Lorsqu’on a les ouvrages, il faut pouvoir en assurer l’entretien. Le curage des caniveaux doit se faire. L’écoulement des eaux de pluies va de pair avec celui de la gestion des déchets. Une grande partie de nos déchets se trouve dans les réseaux de drainage des eaux de pluies. La plupart des projets de drainage dans la ville de N’Djaména ont été accompagnés par des volets concernant la gestion des ouvrages. Il faut non seulement assurer un entretien régulier, mais cela demande un financement conséquent. Malheureusement, N’Djaména est une ville qui n’a pas de documents de planification. On n’a pas une vision de comment la ville doit se développer. En plus de cela, il faut des aménagements réguliers. Les zones qui doivent être habitées doivent avoir un minimum de voiries.
Que doit faire la population pour éviter ces inondations ?
Les responsabilités sont partagées entre ceux qui ont la charge de gérer la ville, qui doivent trouver les moyens d’assumer leur rôle, et nous citoyens qui devrions avoir un comportement qui concourt à un environnement sain.
Ces deux responsabilités doivent aller de pair pour qu’on ait un minimum de cadre de vie sain.
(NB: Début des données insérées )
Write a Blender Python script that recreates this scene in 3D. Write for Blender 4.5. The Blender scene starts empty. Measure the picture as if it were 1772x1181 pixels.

Aujourd’hui, pour résoudre le problème de drainage des eaux dans la ville de N’Djaména, c’est au-delà de la capacité financière des municipalités. Ni les communes d’arrondissements, ni la commune de la ville n’ont des ressources pour régler ce problème. L’effort qui doit être fait c’est d’avoir la capacité d’entretenir le peu de réseau que nous avons. Sur ce point, les populations doivent faire un grand d’effort de civisme.